Here’s the vaguely confusing part. Billed on BBC America as the “new season,” this week’s episode first aired in 2005, which also partially explains the “brand new” Ford Focus ST segment, available in the UK in “air-hostess orange” and also in blue. Jeremy was actually driving the left-side driver version, making me wonder … why did Ford even send such a car to the UK?

 

Things that make you go Hmmmmm …

 

Home media

 

Apart from shows returning to the grid, progress continues apace on my home media project, which is the conversion of a personal library of hundreds of VHS tapes into DVDs. There’s already some payoff. For instance, between current recordings and the conversion of old tapes, I’ve cleared approximately 425 tapes in the course of a year and a half, which now fit into seven CD cases. If you think about how large a VHS tape actually is, that’s already a rather significant saving of space.

 

The process continues with cataloging the processed DVDs so I know what’s on them, but I’m enjoying the time-capsule feel to the project. The batch of tapes I’m converting now range in the 2006 era, which isn’t so long ago, but you reflect that I’m seeing series like Peter Ocko’s short-lived neurosurgical drama “3 Lbs,” and I’m encountering Mark Feuerstein who this summer helmed the reasonably engaging “Royal Pains,” which I understand is returning on USA as one of the most watched shows this summer -- although for this summer that really isn’t saying much at all -- this summer, ratings points were measured in individual viewers.

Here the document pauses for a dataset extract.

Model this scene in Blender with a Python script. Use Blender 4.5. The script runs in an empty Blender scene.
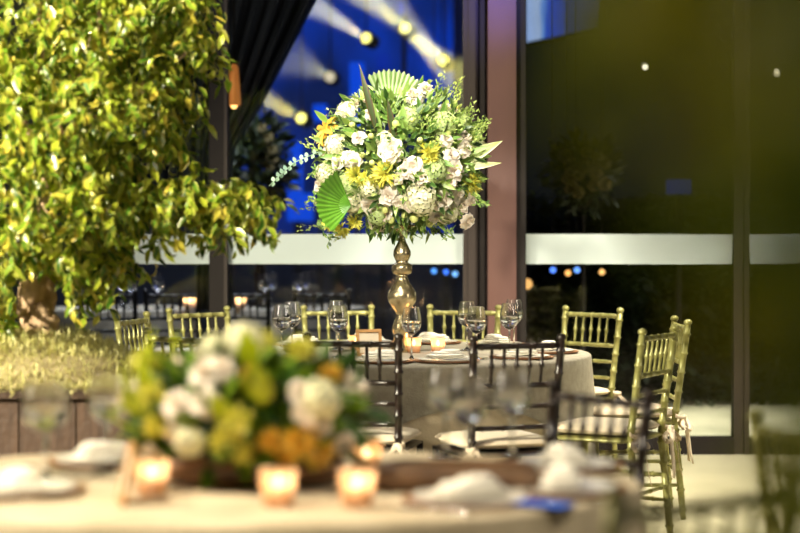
import bpy, math, random
from mathutils import Vector, Matrix, Quaternion
R_ = random.Random(7)
PI = math.pi
F = 85/36*800          # focal length in pixels
HZ = 228.0             # horizon row
CH = 1.35              # camera height
COL = bpy.context.scene.collection
sc = bpy.context.scene

def X(px, d): return (px-400)*d/F
def Zy(py, d): return CH-(py-HZ)*d/F

def lin(r, g, b):
    f = lambda c: (c/255/12.92) if c/255 <= .04045 else ((c/255+.055)/1.055)**2.4
    return (f(r), f(g), f(b), 1)

# ------------------------------------------------------------------ materials
def mat(name, col, rough=.5, metal=0, spec=.5, bump=0, bscale=60, trans=0, emis=None, estr=0, sheen=0):
    m = bpy.data.materials.new(name); m.use_nodes = True
    nt = m.node_tree; b = nt.nodes['Principled BSDF']
    b.inputs['Base Color'].default_value = col
    b.inputs['Roughness'].default_value = rough
    b.inputs['Metallic'].default_value = metal
    b.inputs['Specular IOR Level'].default_value = spec
    b.inputs['Transmission Weight'].default_value = trans
    if sheen: b.inputs['Sheen Weight'].default_value = sheen
    if emis:
        b.inputs['Emission Color'].default_value = emis
        b.inputs['Emission Strength'].default_value = estr
    if bump:
        tc = nt.nodes.new('ShaderNodeTexCoord'); n = nt.nodes.new('ShaderNodeTexNoise'); n.inputs['Scale'].default_value = bscale
        n.inputs['Detail'].default_value = 4
        bp = nt.nodes.new('ShaderNodeBump'); bp.inputs['Strength'].default_value = bump; bp.inputs['Distance'].default_value = .01
        nt.links.new(tc.outputs['Object'], n.inputs['Vector']); nt.links.new(n.outputs['Fac'], bp.inputs['Height'])
        nt.links.new(bp.outputs['Normal'], b.inputs['Normal'])
    return m

def noise_mix(m, c1, c2, scale=8, stretch=(1, 1, 1), lo=.35, hi=.65, detail=5):
    nt = m.node_tree; b = nt.nodes['Principled BSDF']
    tc = nt.nodes.new('ShaderNodeTexCoord'); mp = nt.nodes.new('ShaderNodeMapping'); mp.inputs['Scale'].default_value = stretch
    n = nt.nodes.new('ShaderNodeTexNoise'); n.inputs['Scale'].default_value = scale; n.inputs['Detail'].default_value = detail
    r = nt.nodes.new('ShaderNodeValToRGB'); r.color_ramp.elements[0].position = lo; r.color_ramp.elements[1].position = hi
    r.color_ramp.elements[0].color = c1; r.color_ramp.elements[1].color = c2
    nt.links.new(tc.outputs['Object'], mp.inputs['Vector']); nt.links.new(mp.outputs['Vector'], n.inputs['Vector'])
    nt.links.new(n.outputs['Fac'], r.inputs['Fac']); nt.links.new(r.outputs['Color'], b.inputs['Base Color'])
    return m

def leaf_mat(name, cols, edge=None, rough=.35, translucent=.3, edge_amt=.8, spec=.5):
    """per-leaf colour from Random Per Island, optional paler margin from the UV"""
    m = bpy.data.materials.new(name); m.use_nodes = True
    nt = m.node_tree; b = nt.nodes['Principled BSDF']; out = nt.nodes['Material Output']
    g = nt.nodes.new('ShaderNodeNewGeometry'); r = nt.nodes.new('ShaderNodeValToRGB')
    r.color_ramp.interpolation = 'LINEAR'
    els = r.color_ramp.elements
    els[0].position = 0; els[0].color = cols[0]; els[1].position = 1; els[1].color = cols[-1]
    for i, c in enumerate(cols[1:-1]):
        e = els.new((i+1)/(len(cols)-1)); e.color = c
    nt.links.new(g.outputs['Random Per Island'], r.inputs['Fac'])
    colout = r.outputs['Color']
    if edge:
        uv = nt.nodes.new('ShaderNodeUVMap'); s = nt.nodes.new('ShaderNodeSeparateXYZ')
        nt.links.new(uv.outputs['UV'], s.inputs['Vector'])
        mr = nt.nodes.new('ShaderNodeMapRange'); mr.inputs[1].default_value = .45; mr.inputs[2].default_value = .95; mr.inputs[4].default_value = edge_amt
        nt.links.new(s.outputs['X'], mr.inputs[0])
        mx = nt.nodes.new('ShaderNodeMix'); mx.data_type = 'RGBA'
        nt.links.new(mr.outputs[0], mx.inputs[0]); nt.links.new(colout, mx.inputs[6]); mx.inputs[7].default_value = edge
        colout = mx.outputs[2]
    nt.links.new(colout, b.inputs['Base Color'])
    b.inputs['Roughness'].default_value = rough
    b.inputs['Specular IOR Level'].default_value = spec
    if translucent:
        t = nt.nodes.new('ShaderNodeBsdfTranslucent'); ms = nt.nodes.new('ShaderNodeMixShader'); ms.inputs[0].default_value = translucent
        nt.links.new(colout, t.inputs['Color']); nt.links.new(b.outputs[0], ms.inputs[1]); nt.links.new(t.outputs[0], ms.inputs[2])
        nt.links.new(ms.outputs[0], out.inputs['Surface'])
    return m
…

I’d spaced his being the star of that other show completely, but however short-lived it was, he was really good in that one, too.

 

And then I saw an episode of Bravo’s rebroadcast of “Six Feet Under” featuring Ricardo Antonio Chavira, who plays Carlos from “Desperate Housewives” -- from three years before “Desperate Housewives” premiered, and of course the inimitable Peter Krause, who has been in a few different projects since then, most recently the ABC series “Dirty Sexy Money” which didn’t end or conclude so much as it just sort of stopped. Indeed, it ran headfirst into a wall. A show that was all about keeping and revealing secrets was written to a towering cliffhanger, with such confidence it was going to be picked up for a second season, and then it wasn’t. Anyway, it’s interesting to trip back through memory lane like this, and I’m enjoying it.

 

“Top Gear” airs Mondays at 8/7c on BBC America. “Sons of Anarchy” premieres its second season Tuesday at 9/8c on FX, “Glee” airs Wednesdays at 8 p.m. on FOX, and “The Vampire Diaries” airs at 8/7c on The CW, followed by “Supernatural.”